> Task requirements
Every entry below must be repeated exactly; skip the pictures.
--- begin Task material ---
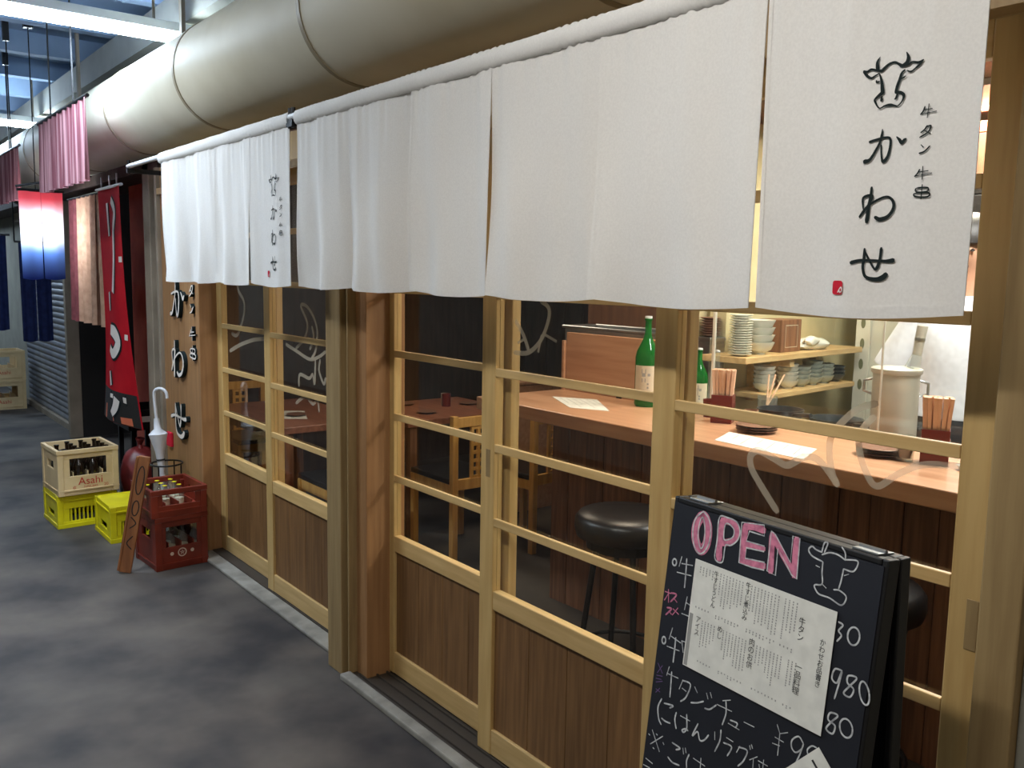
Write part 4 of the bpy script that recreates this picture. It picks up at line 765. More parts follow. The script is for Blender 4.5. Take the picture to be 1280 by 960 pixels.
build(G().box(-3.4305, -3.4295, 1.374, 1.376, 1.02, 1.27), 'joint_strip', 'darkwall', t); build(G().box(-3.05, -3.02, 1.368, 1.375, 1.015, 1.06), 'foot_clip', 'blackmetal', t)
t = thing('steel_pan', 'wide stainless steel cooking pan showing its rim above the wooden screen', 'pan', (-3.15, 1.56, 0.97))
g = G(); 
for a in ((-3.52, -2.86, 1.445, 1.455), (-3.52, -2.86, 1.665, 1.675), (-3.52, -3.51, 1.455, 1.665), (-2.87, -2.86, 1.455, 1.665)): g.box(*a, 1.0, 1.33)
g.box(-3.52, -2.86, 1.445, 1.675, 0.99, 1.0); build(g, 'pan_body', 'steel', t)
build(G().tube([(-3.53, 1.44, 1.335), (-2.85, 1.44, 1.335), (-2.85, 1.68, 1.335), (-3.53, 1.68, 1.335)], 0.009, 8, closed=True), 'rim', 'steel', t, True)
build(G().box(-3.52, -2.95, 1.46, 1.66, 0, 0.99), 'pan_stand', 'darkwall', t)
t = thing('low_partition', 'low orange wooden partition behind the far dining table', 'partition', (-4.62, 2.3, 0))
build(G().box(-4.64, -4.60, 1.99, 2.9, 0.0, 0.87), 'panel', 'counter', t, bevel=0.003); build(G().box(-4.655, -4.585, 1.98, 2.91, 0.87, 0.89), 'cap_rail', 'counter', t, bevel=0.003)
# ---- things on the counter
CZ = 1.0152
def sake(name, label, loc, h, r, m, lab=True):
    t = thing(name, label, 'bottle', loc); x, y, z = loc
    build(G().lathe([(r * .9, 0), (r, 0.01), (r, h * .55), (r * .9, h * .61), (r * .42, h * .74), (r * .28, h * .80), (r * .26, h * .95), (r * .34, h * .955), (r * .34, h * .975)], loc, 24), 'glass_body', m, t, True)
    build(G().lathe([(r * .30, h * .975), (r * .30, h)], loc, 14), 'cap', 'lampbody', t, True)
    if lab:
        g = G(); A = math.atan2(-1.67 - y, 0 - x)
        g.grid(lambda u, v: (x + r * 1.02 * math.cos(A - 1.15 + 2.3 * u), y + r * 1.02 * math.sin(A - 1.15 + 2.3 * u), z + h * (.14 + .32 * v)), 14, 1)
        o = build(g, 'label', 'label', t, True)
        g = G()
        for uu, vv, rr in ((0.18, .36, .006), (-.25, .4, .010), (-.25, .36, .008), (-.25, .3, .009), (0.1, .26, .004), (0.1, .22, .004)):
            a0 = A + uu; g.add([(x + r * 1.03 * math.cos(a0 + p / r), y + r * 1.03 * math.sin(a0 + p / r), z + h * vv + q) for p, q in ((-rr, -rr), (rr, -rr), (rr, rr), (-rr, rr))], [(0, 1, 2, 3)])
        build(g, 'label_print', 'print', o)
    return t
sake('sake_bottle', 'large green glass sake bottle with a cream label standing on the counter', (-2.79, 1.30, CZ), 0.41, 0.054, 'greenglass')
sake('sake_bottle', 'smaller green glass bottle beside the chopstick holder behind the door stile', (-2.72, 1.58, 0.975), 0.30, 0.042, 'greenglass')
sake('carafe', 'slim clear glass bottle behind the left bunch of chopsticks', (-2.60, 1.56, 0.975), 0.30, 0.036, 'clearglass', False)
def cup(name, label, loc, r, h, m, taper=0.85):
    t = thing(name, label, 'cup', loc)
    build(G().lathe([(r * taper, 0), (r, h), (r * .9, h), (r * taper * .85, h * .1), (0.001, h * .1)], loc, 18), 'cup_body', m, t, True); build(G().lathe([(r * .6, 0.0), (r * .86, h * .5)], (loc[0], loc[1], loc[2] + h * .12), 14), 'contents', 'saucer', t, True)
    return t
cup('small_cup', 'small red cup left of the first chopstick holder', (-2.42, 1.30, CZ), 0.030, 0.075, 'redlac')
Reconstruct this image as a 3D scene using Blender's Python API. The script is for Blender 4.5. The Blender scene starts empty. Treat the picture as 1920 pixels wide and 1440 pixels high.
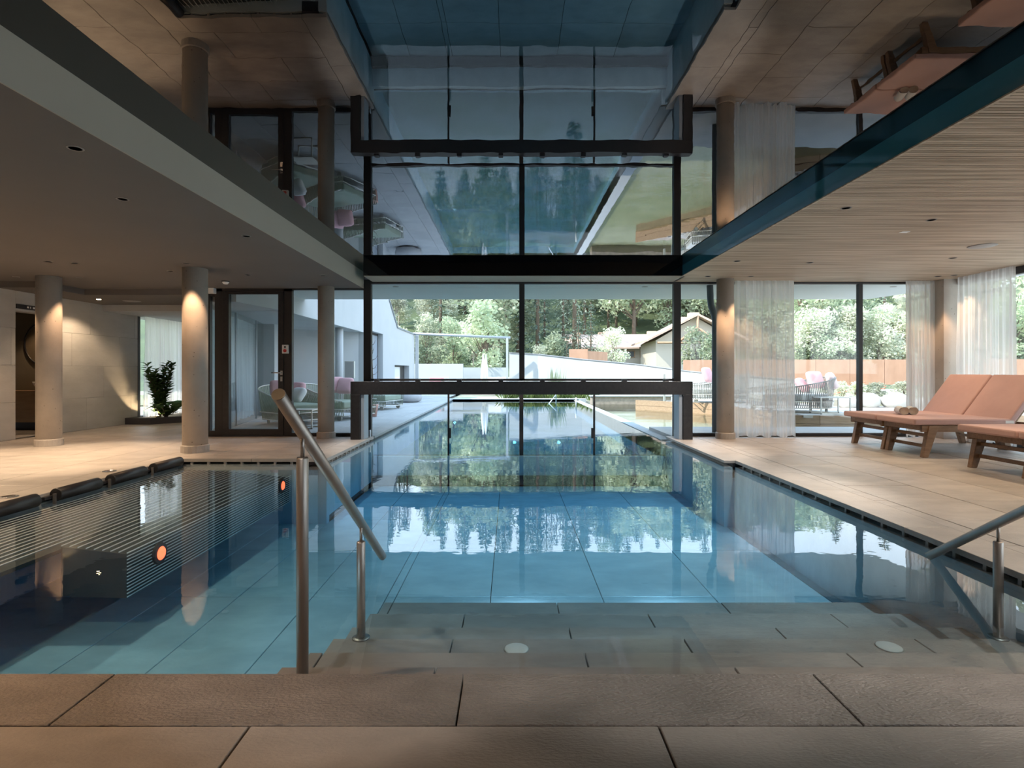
--- end Task material ---
> Exercise response
Write part 4 of the bpy script that recreates this picture. It picks up at line 765. More parts follow. The script is for Blender 4.5. Take the picture to be 1280 by 960 pixels.
build(G().box(-3.4305, -3.4295, 1.374, 1.376, 1.02, 1.27), 'joint_strip', 'darkwall', t); build(G().box(-3.05, -3.02, 1.368, 1.375, 1.015, 1.06), 'foot_clip', 'blackmetal', t)
t = thing('steel_pan', 'wide stainless steel cooking pan showing its rim above the wooden screen', 'pan', (-3.15, 1.56, 0.97))
g = G(); 
for a in ((-3.52, -2.86, 1.445, 1.455), (-3.52, -2.86, 1.665, 1.675), (-3.52, -3.51, 1.455, 1.665), (-2.87, -2.86, 1.455, 1.665)): g.box(*a, 1.0, 1.33)
g.box(-3.52, -2.86, 1.445, 1.675, 0.99, 1.0); build(g, 'pan_body', 'steel', t)
build(G().tube([(-3.53, 1.44, 1.335), (-2.85, 1.44, 1.335), (-2.85, 1.68, 1.335), (-3.53, 1.68, 1.335)], 0.009, 8, closed=True), 'rim', 'steel', t, True)
build(G().box(-3.52, -2.95, 1.46, 1.66, 0, 0.99), 'pan_stand', 'darkwall', t)
t = thing('low_partition', 'low orange wooden partition behind the far dining table', 'partition', (-4.62, 2.3, 0))
build(G().box(-4.64, -4.60, 1.99, 2.9, 0.0, 0.87), 'panel', 'counter', t, bevel=0.003); build(G().box(-4.655, -4.585, 1.98, 2.91, 0.87, 0.89), 'cap_rail', 'counter', t, bevel=0.003)
# ---- things on the counter
CZ = 1.0152
def sake(name, label, loc, h, r, m, lab=True):
    t = thing(name, label, 'bottle', loc); x, y, z = loc
    build(G().lathe([(r * .9, 0), (r, 0.01), (r, h * .55), (r * .9, h * .61), (r * .42, h * .74), (r * .28, h * .80), (r * .26, h * .95), (r * .34, h * .955), (r * .34, h * .975)], loc, 24), 'glass_body', m, t, True)
    build(G().lathe([(r * .30, h * .975), (r * .30, h)], loc, 14), 'cap', 'lampbody', t, True)
    if lab:
        g = G(); A = math.atan2(-1.67 - y, 0 - x)
        g.grid(lambda u, v: (x + r * 1.02 * math.cos(A - 1.15 + 2.3 * u), y + r * 1.02 * math.sin(A - 1.15 + 2.3 * u), z + h * (.14 + .32 * v)), 14, 1)
        o = build(g, 'label', 'label', t, True)
        g = G()
        for uu, vv, rr in ((0.18, .36, .006), (-.25, .4, .010), (-.25, .36, .008), (-.25, .3, .009), (0.1, .26, .004), (0.1, .22, .004)):
            a0 = A + uu; g.add([(x + r * 1.03 * math.cos(a0 + p / r), y + r * 1.03 * math.sin(a0 + p / r), z + h * vv + q) for p, q in ((-rr, -rr), (rr, -rr), (rr, rr), (-rr, rr))], [(0, 1, 2, 3)])
        build(g, 'label_print', 'print', o)
    return t
sake('sake_bottle', 'large green glass sake bottle with a cream label standing on the counter', (-2.79, 1.30, CZ), 0.41, 0.054, 'greenglass')
sake('sake_bottle', 'smaller green glass bottle beside the chopstick holder behind the door stile', (-2.72, 1.58, 0.975), 0.30, 0.042, 'greenglass')
sake('carafe', 'slim clear glass bottle behind the left bunch of chopsticks', (-2.60, 1.56, 0.975), 0.30, 0.036, 'clearglass', False)
def cup(name, label, loc, r, h, m, taper=0.85):
    t = thing(name, label, 'cup', loc)
    build(G().lathe([(r * taper, 0), (r, h), (r * .9, h), (r * taper * .85, h * .1), (0.001, h * .1)], loc, 18), 'cup_body', m, t, True); build(G().lathe([(r * .6, 0.0), (r * .86, h * .5)], (loc[0], loc[1], loc[2] + h * .12), 14), 'contents', 'saucer', t, True)
    return t
cup('small_cup', 'small red cup left of the first chopstick holder', (-2.42, 1.30, CZ), 0.030, 0.075, 'redlac')
Reconstruct this image as a 3D scene using Blender's Python API. The script is for Blender 4.5. The Blender scene starts empty. Treat the picture as 1920 pixels wide and 1440 pixels high.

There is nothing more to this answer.